Large companies are adopting internal enterprise applications now more than ever before. These types of applications are essential in a number of enterprises. TechCrunch stated that U.S. enterprises spend $297 billion in the enterprise software industry every year.

Internal communication apps allow businesses to reach their remote staff, enable employees to know what’s happening at the office from anywhere they are, encourage instant group communication, empower employees to make better use of their time during a commute, and even guarantee that all staff receive and access all of the information they need.


According to The Guardian, enterprise applications boost worker productivity by more than thirty-four percent. Companies gain approximately 240 hours of work from each employee, per year due to mobile working. That’s almost six additional working weeks!

Not only are internal enterprise applications good for employee productivity, but they are also good for the enterprise to collect employee data. This data can help enterprises stay ahead of the game.

Considerations When Developing an Internal Enterprise Application

Know Your Audience and Brand.

Whether an application is consumer-facing or not, considering your audience is crucial. You must consider your employees and the brand which you wish to represent. Do research and discuss it with your employees: what would they want, or not want in an app?

Consider Design Aesthetics.

A good design will make your employees want to use the application. The best consumer applications are clean, simple, and user-friendly. This needs to carry over into your internal, non-consumer facing app.

If the app has a bad user experience, your idea of boosting employee engagement will be shot down.

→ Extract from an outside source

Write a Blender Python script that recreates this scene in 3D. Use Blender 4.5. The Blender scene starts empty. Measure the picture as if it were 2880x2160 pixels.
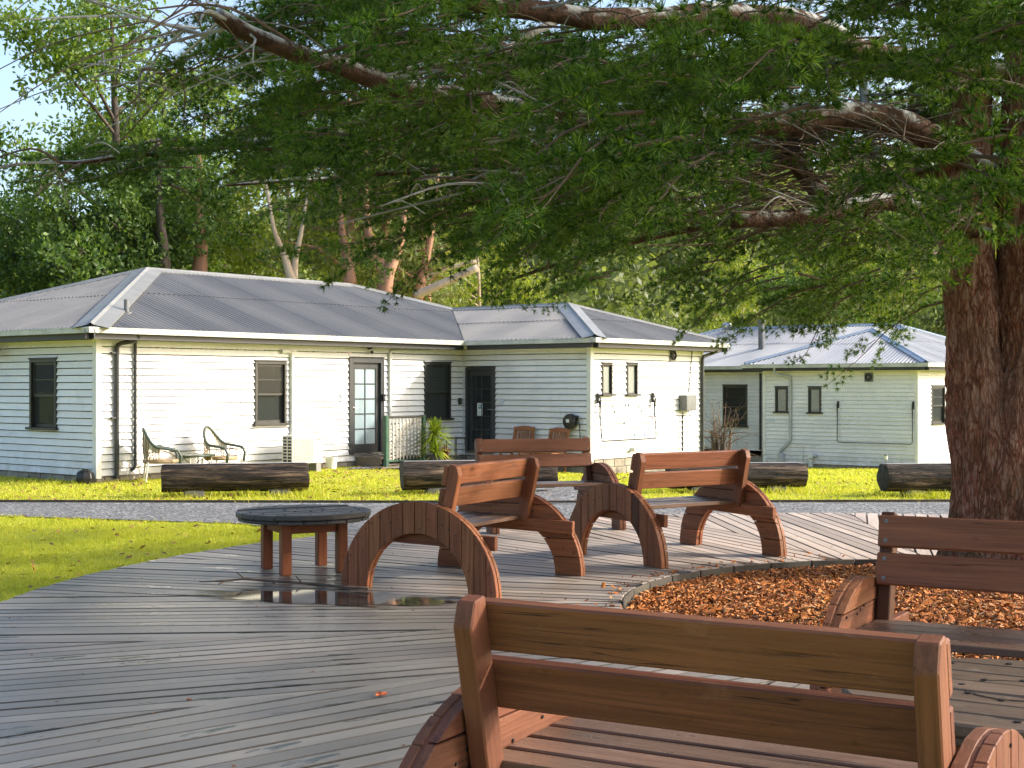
import bpy, bmesh, math, random
import numpy as np
from mathutils import Vector, Matrix, noise

random.seed(7)
rng = np.random.default_rng(11)
R = math.radians
scene = bpy.context.scene
COL = scene.collection

# ------------------------------------------------------------------ camera
F, HY, CZ = 3900.0, 1082.0, 1.72          # focal length in photo pixels, horizon row, eye height
cam_d = bpy.data.cameras.new('camera')
cam = bpy.data.objects.new('camera', cam_d)
COL.objects.link(cam)
cam.location = (0, 0, CZ)
cam.rotation_euler = (R(90), 0, 0)
cam_d.sensor_width = 36
cam_d.lens = F / 2880 * 36
cam_d.shift_y = (HY - 1080) / 2880
cam_d.clip_end = 3000
scene.camera = cam

# ------------------------------------------------------------------ world, sun, exposure
SUN_AZ = R(87)        # clockwise from +Y
SUN_EL = R(27)
world = bpy.data.worlds.new('World')
scene.world = world
world.use_nodes = True
wn = world.node_tree.nodes
wl = world.node_tree.links
bg = wn['Background']
sky = wn.new('ShaderNodeTexSky')
sky.sky_type = 'NISHITA'
sky.sun_disc = False
sky.sun_elevation = SUN_EL
sky.sun_rotation = SUN_AZ
sky.air_density = 0.9
sky.dust_density = 3.6
sky.ozone_density = 1.2
wl.new(sky.outputs[0], bg.inputs[0])
bg.inputs[1].default_value = 0.14
sun_d = bpy.data.lights.new('sun', 'SUN')
sun_d.energy = 2.0
sun_d.angle = R(2.0)
sun_d.color = (1.0, 0.95, 0.87)
sun = bpy.data.objects.new('sun', sun_d)
COL.objects.link(sun)
sdir = Vector((math.sin(SUN_AZ) * math.cos(SUN_EL), math.cos(SUN_AZ) * math.cos(SUN_EL), math.sin(SUN_EL)))
sun.rotation_euler = sdir.to_track_quat('Z', 'Y').to_euler()
scene.view_settings.view_transform = 'Standard'
scene.view_settings.look = 'None'
scene.view_settings.exposure = 1.58
scene.view_settings.gamma = 1.0
cy = scene.cycles
cy.max_bounces, cy.diffuse_bounces, cy.glossy_bounces, cy.transmission_bounces, cy.transparent_max_bounces = 5, 3, 2, 3, 6
cy.adaptive_threshold = 0.02

# ------------------------------------------------------------------ helpers: measuring
def gp(x, y, z=0.0):
    """photo pixel -> point of the horizontal plane at height z"""
    Y = F * (CZ - z) / (y - HY)
    return Vector(((x - 1440) / F * Y, Y, z))
def at(x, y, Y):
    """photo pixel -> point at depth Y"""
    return Vector(((x - 1440) / F * Y, Y, CZ + (HY - y) / F * Y))
def zg(X, Y):
    """height of the ground: level round the deck, falling away to the right and back"""
    c = min(1.0, max(0.0, (X + 3) / 8))
    return -0.042 * min(max(0.0, Y - 22), 26) * c

# ------------------------------------------------------------------ helpers: objects
def tag(o, label=None, cat=None, group=None, kind=None):
    if label: o['label'] = label
    if cat: o['category'] = cat
    if group: o['group'] = group
    if kind: o['kind'] = kind
    return o
def obj(name, me, parent=None, M=None, mat=None):
    o = bpy.data.objects.new(name, me)
    COL.objects.link(o)
    if parent is not None: o.parent = parent
    if M is not None: o.matrix_basis = M
    if mat is not None and me is not None and not me.materials:
        me.materials.append(mat)
    return o
def empty(name, loc, rz=0.0):
    o = bpy.data.objects.new(name, None)
    o.empty_display_size = 0.2
    COL.objects.link(o)
    o.location = loc
    o.rotation_euler = (0, 0, rz)
    return o
def copy_tree(o, parent=None):
    c = o.copy()
    COL.objects.link(c)
    c.parent = parent
    for ch in list(o.children):
        copy_tree(ch, c)
    return c
def T(x, y, z): return Matrix.Translation((x, y, z))
def frame(o, x, y, z):
    """matrix from origin and three axes"""
    M = Matrix.Identity(4)
    for i, a in enumerate((x, y, z)):
        for j in range(3): M[j][i] = a[j]
    for j in range(3): M[j][3] = o[j]
    return M
def along(p, q, up=(0, 0, 1)):
    """frame whose X runs from p to q, Z near up, origin in the middle"""
    p, q = Vector(p), Vector(q)
    x = (q - p).normalized()
    up = Vector(up)
    if abs(x.dot(up)) > .99: up = Vector((0, 1, 0))
    y = up.cross(x).normalized()
    z = x.cross(y)
    return frame((p + q) / 2, x, y, z), (q - p).length

class MB:
    def __init__(s): s.v = []; s.f = []
    def add(s, vs, fs):
        n = len(s.v); s.v += [tuple(v) for v in vs]; s.f += [tuple(i + n for i in f) for f in fs]
        return s
    def box(s, x0, x1, y0, y1, z0, z1, M=None):
        vs = [Vector((x, y, z)) for z in (z0, z1) for y in (y0, y1) for x in (x0, x1)]
        if M is not None: vs = [M @ v for v in vs]
        return s.add(vs, [(0, 2, 3, 1), (4, 5, 7, 6), (0, 1, 5, 4), (2, 6, 7, 3), (0, 4, 6, 2), (1, 3, 7, 5)])
    def tube(s, pts, rad, n=8, caps=True):
        pts = [Vector(p) for p in pts]
        if not hasattr(rad, '__len__'): rad = [rad] * len(pts)
        ref = None; rings = []
        for i, p in enumerate(pts):
            d = (pts[min(i + 1, len(pts) - 1)] - pts[max(i - 1, 0)])
            d = d.normalized() if d.length > 1e-9 else Vector((0, 0, 1))
            if ref is None:
                ref = Vector((0, 0, 1)) if abs(d.z) < .9 else Vector((1, 0, 0))
            a = ref - d * ref.dot(d)
            if a.length < 1e-6: a = d.orthogonal()
            a.normalize(); ref = a; b = d.cross(a)
            rings.append([p + (a * math.cos(2 * math.pi * k / n) + b * math.sin(2 * math.pi * k / n)) * rad[i] for k in range(n)])
        vs = [v for r in rings for v in r]; fs = []
        for i in range(len(rings) - 1):
            for k in range(n):
                k2 = (k + 1) % n
                fs.append((i * n + k, i * n + k2, (i + 1) * n + k2, (i + 1) * n + k))
        if caps:
            fs.append(tuple(range(n - 1, -1, -1)))
            fs.append(tuple((len(rings) - 1) * n + k for k in range(n)))
        return s.add(vs, fs)
    def lathe(s, prof, n=16, M=None):
        vs = []
        for r, z in prof:
            for k in range(n):
                v = Vector((r * math.cos(2 * math.pi * k / n), r * math.sin(2 * math.pi * k / n), z))
                vs.append(M @ v if M is not None else v)
        fs = []
        for i in range(len(prof) - 1):
            for k in range(n):
                k2 = (k + 1) % n
                fs.append((i * n + k, i * n + k2, (i + 1) * n + k2, (i + 1) * n + k))
        fs.append(tuple(range(n - 1, -1, -1)))
        fs.append(tuple((len(prof) - 1) * n + k for k in range(n)))
        return s.add(vs, fs)
    def prism(s, poly, h0, h1):
        n = len(poly)
        vs = [(x, y, h0) for x, y in poly] + [(x, y, h1) for x, y in poly]
        fs = [tuple(range(n - 1, -1, -1)), tuple(range(n, 2 * n))]
        fs += [(i, (i + 1) % n, n + (i + 1) % n, n + i) for i in range(n)]
        return s.add(vs, fs)
    def mesh(s, name, mat=None, smooth=False, bevel=0.0):
        me = bpy.data.meshes.new(name)
        me.from_pydata(s.v, [], s.f)
        if bevel:
            bm = bmesh.new(); bm.from_mesh(me)
            bmesh.ops.bevel(bm, geom=list(bm.edges), offset=bevel, segments=1, affect='EDGES', clamp_overlap=True)
            bm.to_mesh(me); bm.free()
        bm = bmesh.new(); bm.from_mesh(me)
        bmesh.ops.recalc_face_normals(bm, faces=bm.faces)
        bm.to_mesh(me); bm.free()
        if smooth:
            me.polygons.foreach_set('use_smooth', [True] * len(me.polygons))
            if smooth != 'all':
                me.set_sharp_from_angle(angle=R(40))
        if mat: me.materials.append(mat)
        return me
    def build(s, name, mat, parent=None, M=None, smooth=False, bevel=0.0):
        return obj(name, s.mesh(name, mat, smooth, bevel), parent, M)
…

When you are brainstorming a strategy for your app, keep competition in mind. A competition between different departments could mean a boost in engagement and could get employees excited to interact with the app. Internal enterprise apps are typically not about sales or business, but about employee productivity and engagement. This means that any way to get your employee utilizing the app is a success. For example, by using a gamification strategy in 2013, T-Mobile saw an increase of one thousand percent in employee engagement.